Second, I do think Antioch overcame circumcision at least three years before Peter did. Luke's placement of the Antioch story at 11:19 - which absolutely IS a flashback, to the scattering - by waiting until after the Caesarea episode this is Luke's way of implying more about the Antioch conversions (that, plus the implied contrast of 15:1).

Thus, it appears Paul's most likely moment of dawning was either upon meeting Antioch OR possibly at Tarsus, beforehand.

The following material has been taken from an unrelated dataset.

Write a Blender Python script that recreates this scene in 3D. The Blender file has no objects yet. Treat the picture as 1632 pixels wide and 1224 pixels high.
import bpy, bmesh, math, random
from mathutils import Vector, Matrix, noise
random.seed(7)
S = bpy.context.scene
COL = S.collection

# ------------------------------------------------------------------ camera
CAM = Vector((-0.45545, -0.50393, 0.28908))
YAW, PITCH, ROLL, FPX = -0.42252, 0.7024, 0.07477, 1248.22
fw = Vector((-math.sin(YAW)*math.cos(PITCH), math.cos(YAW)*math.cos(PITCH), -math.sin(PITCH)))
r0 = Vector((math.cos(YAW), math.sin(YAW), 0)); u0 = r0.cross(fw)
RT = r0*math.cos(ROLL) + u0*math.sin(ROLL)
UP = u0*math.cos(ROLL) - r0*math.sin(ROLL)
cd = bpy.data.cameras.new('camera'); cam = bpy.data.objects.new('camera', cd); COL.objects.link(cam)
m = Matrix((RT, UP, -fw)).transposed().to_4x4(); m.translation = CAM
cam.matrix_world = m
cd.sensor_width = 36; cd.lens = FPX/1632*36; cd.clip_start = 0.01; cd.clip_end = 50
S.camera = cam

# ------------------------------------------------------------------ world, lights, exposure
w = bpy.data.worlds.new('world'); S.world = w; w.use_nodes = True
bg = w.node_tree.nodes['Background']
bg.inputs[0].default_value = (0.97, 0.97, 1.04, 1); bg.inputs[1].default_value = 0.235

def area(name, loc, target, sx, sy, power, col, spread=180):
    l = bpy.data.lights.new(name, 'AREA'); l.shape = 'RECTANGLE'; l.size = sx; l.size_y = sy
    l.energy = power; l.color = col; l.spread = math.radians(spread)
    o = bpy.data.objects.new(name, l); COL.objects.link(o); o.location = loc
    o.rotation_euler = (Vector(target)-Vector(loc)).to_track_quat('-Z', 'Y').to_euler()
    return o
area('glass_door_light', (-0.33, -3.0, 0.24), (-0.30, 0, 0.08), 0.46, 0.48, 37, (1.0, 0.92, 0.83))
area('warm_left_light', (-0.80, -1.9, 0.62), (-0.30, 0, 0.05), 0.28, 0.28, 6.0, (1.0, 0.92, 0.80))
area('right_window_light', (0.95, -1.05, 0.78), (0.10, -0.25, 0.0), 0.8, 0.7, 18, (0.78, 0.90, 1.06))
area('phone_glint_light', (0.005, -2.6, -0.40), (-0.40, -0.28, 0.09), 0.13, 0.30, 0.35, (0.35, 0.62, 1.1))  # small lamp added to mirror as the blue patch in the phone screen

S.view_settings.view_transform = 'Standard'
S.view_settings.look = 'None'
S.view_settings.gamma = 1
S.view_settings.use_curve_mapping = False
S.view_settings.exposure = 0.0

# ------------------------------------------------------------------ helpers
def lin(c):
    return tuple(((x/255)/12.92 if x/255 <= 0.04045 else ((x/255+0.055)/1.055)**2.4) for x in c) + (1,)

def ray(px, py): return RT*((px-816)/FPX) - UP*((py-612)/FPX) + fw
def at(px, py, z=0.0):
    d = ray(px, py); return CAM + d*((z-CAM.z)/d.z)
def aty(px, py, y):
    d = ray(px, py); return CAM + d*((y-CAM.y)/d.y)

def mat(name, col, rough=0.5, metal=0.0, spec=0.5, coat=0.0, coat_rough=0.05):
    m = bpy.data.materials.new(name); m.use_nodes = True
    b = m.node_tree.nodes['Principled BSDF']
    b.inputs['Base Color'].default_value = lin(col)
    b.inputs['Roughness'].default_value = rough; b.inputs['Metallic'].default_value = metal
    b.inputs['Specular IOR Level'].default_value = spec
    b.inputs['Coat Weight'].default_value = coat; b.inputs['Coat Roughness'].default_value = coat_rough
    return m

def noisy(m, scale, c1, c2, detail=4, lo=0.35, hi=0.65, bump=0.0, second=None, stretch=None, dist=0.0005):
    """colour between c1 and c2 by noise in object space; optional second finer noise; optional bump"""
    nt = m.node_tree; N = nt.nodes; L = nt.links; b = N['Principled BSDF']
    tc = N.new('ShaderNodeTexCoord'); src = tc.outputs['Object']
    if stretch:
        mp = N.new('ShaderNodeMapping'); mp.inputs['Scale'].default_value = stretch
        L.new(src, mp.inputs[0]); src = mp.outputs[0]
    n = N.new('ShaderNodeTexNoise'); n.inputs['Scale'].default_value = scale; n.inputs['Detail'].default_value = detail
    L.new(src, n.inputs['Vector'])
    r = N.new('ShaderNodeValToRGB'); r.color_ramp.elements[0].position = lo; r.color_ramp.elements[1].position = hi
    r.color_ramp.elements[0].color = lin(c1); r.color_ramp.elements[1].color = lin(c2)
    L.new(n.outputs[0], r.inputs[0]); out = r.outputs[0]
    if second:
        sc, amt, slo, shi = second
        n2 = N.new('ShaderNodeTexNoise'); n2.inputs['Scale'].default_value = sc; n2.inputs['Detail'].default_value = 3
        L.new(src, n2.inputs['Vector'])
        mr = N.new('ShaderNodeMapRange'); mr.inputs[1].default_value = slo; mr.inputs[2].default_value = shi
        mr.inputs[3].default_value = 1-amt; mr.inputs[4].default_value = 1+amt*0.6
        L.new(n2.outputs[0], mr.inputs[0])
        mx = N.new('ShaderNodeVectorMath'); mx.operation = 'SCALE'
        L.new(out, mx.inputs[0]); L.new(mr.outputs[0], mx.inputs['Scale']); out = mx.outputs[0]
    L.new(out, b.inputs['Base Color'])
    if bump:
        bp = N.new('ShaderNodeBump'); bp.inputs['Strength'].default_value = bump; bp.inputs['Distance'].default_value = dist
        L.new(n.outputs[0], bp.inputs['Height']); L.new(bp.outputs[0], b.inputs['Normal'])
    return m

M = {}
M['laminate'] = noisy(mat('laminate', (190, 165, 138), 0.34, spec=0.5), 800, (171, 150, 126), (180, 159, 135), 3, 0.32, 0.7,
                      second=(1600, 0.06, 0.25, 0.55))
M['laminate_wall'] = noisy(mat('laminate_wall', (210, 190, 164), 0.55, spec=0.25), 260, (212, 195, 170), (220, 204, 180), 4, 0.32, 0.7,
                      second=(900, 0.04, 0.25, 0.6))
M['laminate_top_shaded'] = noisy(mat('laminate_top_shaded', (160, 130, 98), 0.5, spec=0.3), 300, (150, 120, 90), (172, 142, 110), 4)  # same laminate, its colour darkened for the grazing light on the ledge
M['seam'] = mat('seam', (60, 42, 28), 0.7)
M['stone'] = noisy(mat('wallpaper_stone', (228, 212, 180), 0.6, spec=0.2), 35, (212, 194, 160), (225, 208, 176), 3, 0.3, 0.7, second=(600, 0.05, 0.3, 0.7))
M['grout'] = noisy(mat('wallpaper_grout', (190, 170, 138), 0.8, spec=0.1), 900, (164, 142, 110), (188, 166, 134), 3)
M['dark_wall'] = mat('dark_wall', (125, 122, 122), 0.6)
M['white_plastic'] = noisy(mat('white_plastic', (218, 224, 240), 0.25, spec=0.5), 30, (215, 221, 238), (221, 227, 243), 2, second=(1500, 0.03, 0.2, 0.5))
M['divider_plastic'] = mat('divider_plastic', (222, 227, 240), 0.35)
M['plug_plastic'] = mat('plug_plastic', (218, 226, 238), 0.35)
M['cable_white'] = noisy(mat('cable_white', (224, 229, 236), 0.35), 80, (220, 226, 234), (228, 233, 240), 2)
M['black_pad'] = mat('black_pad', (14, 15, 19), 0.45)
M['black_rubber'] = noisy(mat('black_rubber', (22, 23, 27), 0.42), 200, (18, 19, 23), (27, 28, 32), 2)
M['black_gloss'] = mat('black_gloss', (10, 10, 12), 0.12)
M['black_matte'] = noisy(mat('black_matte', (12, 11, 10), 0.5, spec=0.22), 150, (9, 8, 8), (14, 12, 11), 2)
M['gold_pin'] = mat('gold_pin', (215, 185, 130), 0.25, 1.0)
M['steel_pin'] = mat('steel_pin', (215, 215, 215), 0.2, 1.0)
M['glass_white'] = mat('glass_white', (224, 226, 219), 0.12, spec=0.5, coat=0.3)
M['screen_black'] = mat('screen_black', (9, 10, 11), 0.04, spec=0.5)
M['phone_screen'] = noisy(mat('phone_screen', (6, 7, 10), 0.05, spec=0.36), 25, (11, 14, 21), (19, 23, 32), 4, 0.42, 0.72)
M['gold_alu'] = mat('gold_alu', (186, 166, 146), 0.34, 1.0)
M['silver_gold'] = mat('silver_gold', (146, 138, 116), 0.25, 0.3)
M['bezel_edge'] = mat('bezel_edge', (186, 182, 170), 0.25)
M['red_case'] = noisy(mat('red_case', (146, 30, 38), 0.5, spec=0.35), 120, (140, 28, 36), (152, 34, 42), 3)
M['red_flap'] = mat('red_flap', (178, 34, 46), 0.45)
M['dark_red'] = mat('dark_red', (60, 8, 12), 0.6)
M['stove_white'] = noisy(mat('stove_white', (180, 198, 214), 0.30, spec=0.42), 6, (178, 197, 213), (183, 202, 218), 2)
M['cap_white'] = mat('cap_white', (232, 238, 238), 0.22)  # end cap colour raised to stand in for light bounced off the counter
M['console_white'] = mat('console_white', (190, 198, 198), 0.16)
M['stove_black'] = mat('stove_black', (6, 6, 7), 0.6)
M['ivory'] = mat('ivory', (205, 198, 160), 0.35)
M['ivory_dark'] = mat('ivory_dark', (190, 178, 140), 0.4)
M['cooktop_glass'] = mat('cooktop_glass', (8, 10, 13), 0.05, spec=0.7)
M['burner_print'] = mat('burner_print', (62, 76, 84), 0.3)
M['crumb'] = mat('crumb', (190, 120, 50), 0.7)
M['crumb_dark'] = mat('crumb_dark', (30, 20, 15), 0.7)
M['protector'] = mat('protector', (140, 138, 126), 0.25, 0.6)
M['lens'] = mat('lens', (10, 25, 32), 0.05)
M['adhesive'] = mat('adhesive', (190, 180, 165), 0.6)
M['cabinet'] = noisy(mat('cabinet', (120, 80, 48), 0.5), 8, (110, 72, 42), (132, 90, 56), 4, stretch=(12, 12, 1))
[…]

But to the basic part of your question again, I do think Paul may have been a nuisance in Jerusalem (and that's definitely NOT too strong for Paul, in any age or location - this is the same guy who was locked up or chased out of almost every town he ever went to) but Paul was NOT apparently a nuisance at this point for the sake of the HS and *uncircumcised* gentiles. In that brief era (early 37 AD, I'm certain) during which Peter & Paul actually ministered in the same civic space, I think Paul was enough trouble just as Stephen had been.

Overall, it is interesting how Luke allows Paul to appear as if he'd been enlightened right from the start... and yet Luke never says such a thing. In the hour or so that it took me to build this long comment-response, it's become clear to me that Paul had no such revelation in Damascus, in Arabia, or in Jerusalem. Maybe that's yet another reason why Acts remains sparse on the details of Paul's movements during that time. Again, fascinating!


Matthew:  Wow...thanks for the response! I'll read over this for a while and try to digest it all. :-)

Oh, and don't thank me. W.H.C. Frend's "The Rise of Christianity" gave me the idea. Thanks for interacting!

Hope that all made sense. I'll write a real post on all that someday, maybe.